This week's edition is a bit of audible. I had another, perhaps more prescient, post ready to go in which I was to begin my crusade to get the Electric Light Orchestra to play next year's Super Bowl halftime show. We'll definitely get to ELO down the line, but I think it might make for better first days of Spring reading.
If anything, Stacks aims to maintain a level of transparency; I want this column to accurately reflect and capture as best as I can my current and ongoing musical fascinations. I spend an awful lot of time consuming and seeking out new music...but truth be told, it's the old stuff that really sets my tail a-wagging. Case in point: as eager as I have been to get my hands on that new Midlake album (which is every bit as excellent as I hoped, by the way), I've continued to spend more time with the older records that likely influenced its creation than I have that actual record itself. Still immersed in Fairport Convention, Sandy Denny, the Pentangle and the like.
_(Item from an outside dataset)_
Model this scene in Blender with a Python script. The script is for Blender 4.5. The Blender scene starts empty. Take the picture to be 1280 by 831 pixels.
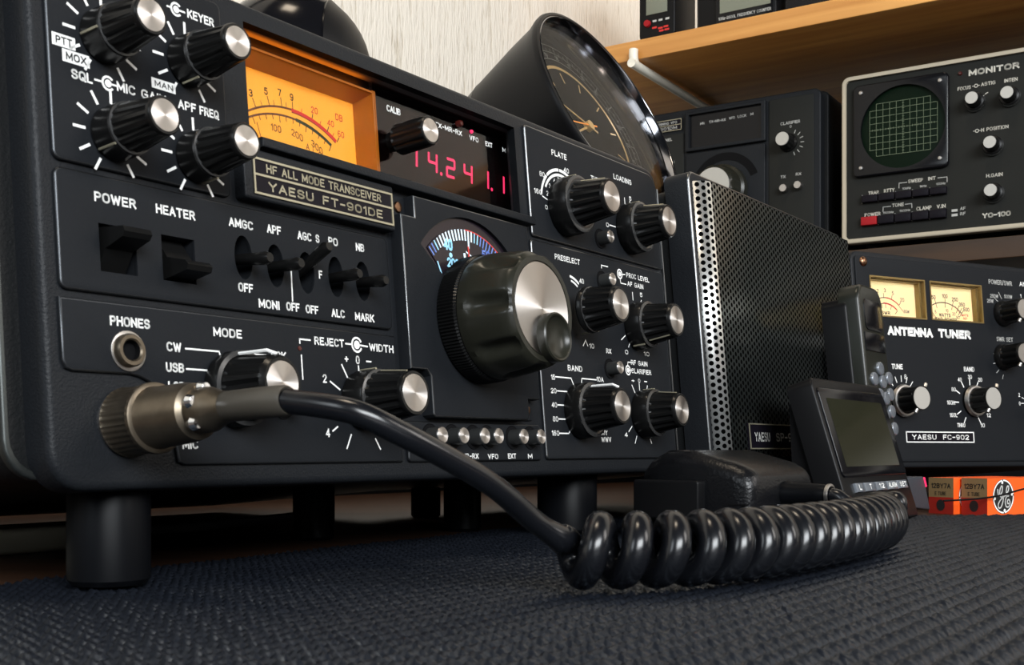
import bpy, bmesh, math, random
from math import sin, cos, pi, radians, sqrt, atan2
from mathutils import Vector, Matrix
from mathutils.geometry import tessellate_polygon
random.seed(7)
SC = bpy.context.scene
COL = SC.collection

# ------------------------------------------------------------------ camera, world, lights, exposure
cam_d = bpy.data.cameras.new('camera')
cam = bpy.data.objects.new('camera', cam_d)
COL.objects.link(cam)
cam.location = (0, 0, 0.036)
cam.rotation_euler = (pi/2, 0, 0)
cam_d.sensor_width = 36.0
cam_d.lens = 1469.4/1280*36.0
cam_d.shift_y = 145.6/1280
cam_d.clip_start = 0.01
cam_d.clip_end = 30
cam_d.dof.use_dof = True
cam_d.dof.focus_distance = 0.55
cam_d.dof.aperture_fstop = 64
SC.camera = cam
SC.view_settings.view_transform = 'Standard'
SC.view_settings.look = 'None'
SC.view_settings.gamma = 1.0
SC.view_settings.use_curve_mapping = False
SC.view_settings.exposure = 0.0

W = bpy.data.worlds.new('room_ambient')
SC.world = W
W.use_nodes = True
W.node_tree.nodes['Background'].inputs[0].default_value = (0.75, 0.85, 1.0, 1)
W.node_tree.nodes['Background'].inputs[1].default_value = 0.022

def area(name, loc, target, sx, sy, power, color):
    d = bpy.data.lights.new(name, 'AREA')
    d.shape = 'RECTANGLE'; d.size = sx; d.size_y = sy
    d.energy = power; d.color = color
    o = bpy.data.objects.new(name, d)
    o.location = loc
    o.rotation_euler = (Vector(target)-Vector(loc)).to_track_quat('-Z', 'Y').to_euler()
    COL.objects.link(o)
    return o
area('left_edge_fill', (-1.0, -1.15, 0.82), (0.0, 0.5, 0.12), 0.45, 0.7, 7, (0.88, 0.95, 1.0))  # unseen fill light, added to brighten the left-hand bevels
area('window_behind', (0.72, -1.42, 0.82), (0.1, 0.6, 0.12), 1.3, 0.72, 74, (0.93, 0.97, 1.0))
area('right_cap_fill', (1.55, -0.10, 0.85), (0.1, 0.55, 0.15), 0.45, 0.7, 9, (1.0, 0.95, 0.9))  # unseen fill light, added for the streaks on the knob caps
area('ceiling_lamp', (-0.1, 0.15, 1.9), (0.2, 1.1, 0.3), 0.35, 0.35, 9, (1.0, 0.84, 0.64))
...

Which leads us down a slight detour to today's selections courtesy of Donovan. More than just a poor man's Bob Dylan, Scotland's Donovan Leitch released his fair share of folk and psych rock gems in the 60's and beyond. His justifiably ubiquitous Greatest Hits album, originally released in 1968, is wall to wall fantastic. But it doesn't just end there; you won't find many three album stretch runs better than 1966's Sunshine Superman, 1967's Mellow Yellow and 1968's The Hurdy Gurdy Man. I'm still discovering and delighting in the man's copious output.The first time I heard "Colours" was via the aforementioned Greatest Hits album. It was an immediate favorite, but several years later, I was introduced to an alternate version via the film depiction of Brett Easton Ellis' The Rules of Attraction of all things. The film itself is a sort of trashy guilty pleasure, but the scene in which this was featured is a brilliant little piece of film making (and one that I imagine had a bit of influence on last year's big hit 500 Days of Summer; watch that scene here).
Anyways...back to "Colours". I become obsessed with this particular full-band reworking of the track. I love its lysergic pace and the melody-borrowing organ solo, played by Led Zeppelin's John Paul Jones. But from where did this version come?
It turns out that when the record label went to compile the Greatest Hits record, they were not granted the rights to "Colours" or "Catch the Wind"! Subsequently, Donovan was forced to re-cut new versions of these songs. The original acoustic versions of these songs have since been restored to Greatest Hits. The re-workings can now be found on the 2005 reissue of The Hurdy Gurdy Man.
I have to admit to preferring the full band version. Give a listen to both. Which do you prefer?